Problem requirements: Extract only the first line of the listing and every line after it up to and including the one with "wl.new(bg.outputs['Background'], wo.inputs['Surface'])". Omit the pictures.

Data lines:
····················

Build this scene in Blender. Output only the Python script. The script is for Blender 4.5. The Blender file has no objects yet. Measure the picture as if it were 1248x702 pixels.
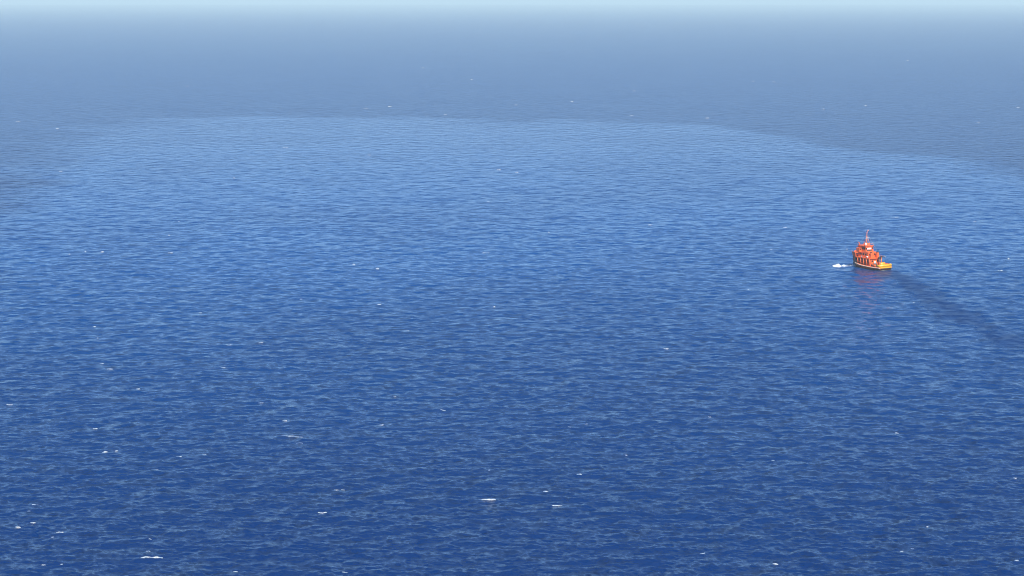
import bpy, bmesh, math, random
import numpy as np
from mathutils import Vector, Matrix

R = math.radians
scene = bpy.context.scene
COL = scene.collection

# ------------------------------------------------------------------ camera
CAM_H = 137.0                      # a high cliff above the sea
HFOV = R(24.0)
PITCH = R(6.835)
FPX = 624.0 / math.tan(HFOV / 2)   # focal length in pixels of the 1248-wide photograph
cam_data = bpy.data.cameras.new("camera")
cam = bpy.data.objects.new("camera", cam_data)
COL.objects.link(cam)
cam_data.sensor_fit = 'HORIZONTAL'
cam_data.angle = HFOV
cam_data.clip_start = 1.0
cam_data.clip_end = 200000.0
cam.location = (0, 0, CAM_H)
cam.rotation_euler = (math.pi / 2 - PITCH, 0, 0)
scene.camera = cam

# ------------------------------------------------------------------ light
SUN_EL = R(46.0)
SUN_AZ = R(166.0)                  # clockwise from +Y (the view direction): behind, to the right
to_sun = Vector((math.sin(SUN_AZ) * math.cos(SUN_EL), math.cos(SUN_AZ) * math.cos(SUN_EL), math.sin(SUN_EL)))

world = bpy.data.worlds.new("World")
scene.world = world
world.use_nodes = True
wn = world.node_tree.nodes
wl = world.node_tree.links
wn.clear()
sky = wn.new('ShaderNodeTexSky')
sky.sky_type = 'NISHITA'
sky.sun_disc = False
sky.sun_elevation = SUN_EL
sky.sun_rotation = SUN_AZ
sky.altitude = 100.0
sky.air_density = 0.65
sky.dust_density = 0.0
sky.ozone_density = 10.0
bg = wn.new('ShaderNodeBackground')
bg.inputs['Strength'].default_value = 0.096
wo = wn.new('ShaderNodeOutputWorld')
wl.new(sky.outputs['Color'], bg.inputs['Color'])
wl.new(bg.outputs['Background'], wo.inputs['Surface'])

sun_data = bpy.data.lights.new("sun", 'SUN')
sun_data.energy = 5.0
sun_data.angle = R(0.53)
sun_data.color = (1.0, 0.975, 0.95)
sun = bpy.data.objects.new("sun", sun_data)
COL.objects.link(sun)
sun.rotation_euler = to_sun.to_track_quat('Z', 'Y').to_euler()
sun.location = to_sun * 500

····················

Written solution:
Build this scene in Blender. Output only the Python script. The script is for Blender 4.5. The Blender file has no objects yet. Measure the picture as if it were 1248x702 pixels.
import bpy, bmesh, math, random
import numpy as np
from mathutils import Vector, Matrix

R = math.radians
scene = bpy.context.scene
COL = scene.collection

# ------------------------------------------------------------------ camera
CAM_H = 137.0                      # a high cliff above the sea
HFOV = R(24.0)
PITCH = R(6.835)
FPX = 624.0 / math.tan(HFOV / 2)   # focal length in pixels of the 1248-wide photograph
cam_data = bpy.data.cameras.new("camera")
cam = bpy.data.objects.new("camera", cam_data)
COL.objects.link(cam)
cam_data.sensor_fit = 'HORIZONTAL'
cam_data.angle = HFOV
cam_data.clip_start = 1.0
cam_data.clip_end = 200000.0
cam.location = (0, 0, CAM_H)
cam.rotation_euler = (math.pi / 2 - PITCH, 0, 0)
scene.camera = cam

# ------------------------------------------------------------------ light
SUN_EL = R(46.0)
SUN_AZ = R(166.0)                  # clockwise from +Y (the view direction): behind, to the right
to_sun = Vector((math.sin(SUN_AZ) * math.cos(SUN_EL), math.cos(SUN_AZ) * math.cos(SUN_EL), math.sin(SUN_EL)))

world = bpy.data.worlds.new("World")
scene.world = world
world.use_nodes = True
wn = world.node_tree.nodes
wl = world.node_tree.links
wn.clear()
sky = wn.new('ShaderNodeTexSky')
sky.sky_type = 'NISHITA'
sky.sun_disc = False
sky.sun_elevation = SUN_EL
sky.sun_rotation = SUN_AZ
sky.altitude = 100.0
sky.air_density = 0.65
sky.dust_density = 0.0
sky.ozone_density = 10.0
bg = wn.new('ShaderNodeBackground')
bg.inputs['Strength'].default_value = 0.096
wo = wn.new('ShaderNodeOutputWorld')
wl.new(sky.outputs['Color'], bg.inputs['Color'])
wl.new(bg.outputs['Background'], wo.inputs['Surface'])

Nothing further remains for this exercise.